Today was a day like any other and it dawned on me that tomorrow is our “anniversary” of moving here. 11 months to be exact (not that I am counting, but I constantly get asked by people how long we have lived here, so I always know.) And today I met 2 “newbies” to the country. One woman just moved here last month from France, with 2 kids and a third on the way. She was buying a travel high chair I had listed online. She reminded me of myself, just 10 months ago, trying to get everything I needed, feeling so out of my comfort zone, but it must be harder for her to speak another language. She was sweet and I stopped myself from offering to befriend her, I always want to help people, but for some reason I just let her be, to find her own way.

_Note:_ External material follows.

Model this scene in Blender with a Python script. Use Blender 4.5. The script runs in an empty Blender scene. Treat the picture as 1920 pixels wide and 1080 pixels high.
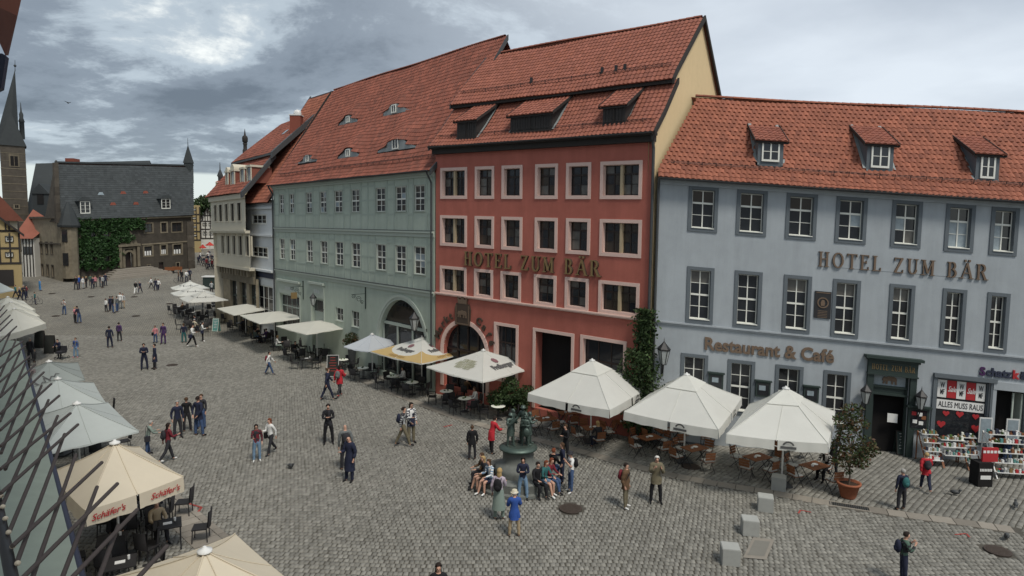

Then when I was picking up Jake from school, one of the “casual” teachers (they fill-in any class that is short a teacher) she must have heard me talking and her eyes lit up as she said “Are you from America?” (See, I’m not the only one who says “America” vs “the States”) So we immediately got to talking, she has only been here for 3 months, this also reminded me of that feeling of finding my way and feeling like such a stranger in a strangeland. Which brings me to my point: I do not feel like a stranger much any more. Yes there are times I don’t understand a certain word but I really feel comfortable here, we have a great routine, and everything just feels normal.

Next month we will celebrate our 1 year anniversary down under: a year full of change, adaptation, confusion, frustration, adventure & of stepping outside of our comfort zone, to find that taking a chance and doing something that sounds totally crazy - was so worth it.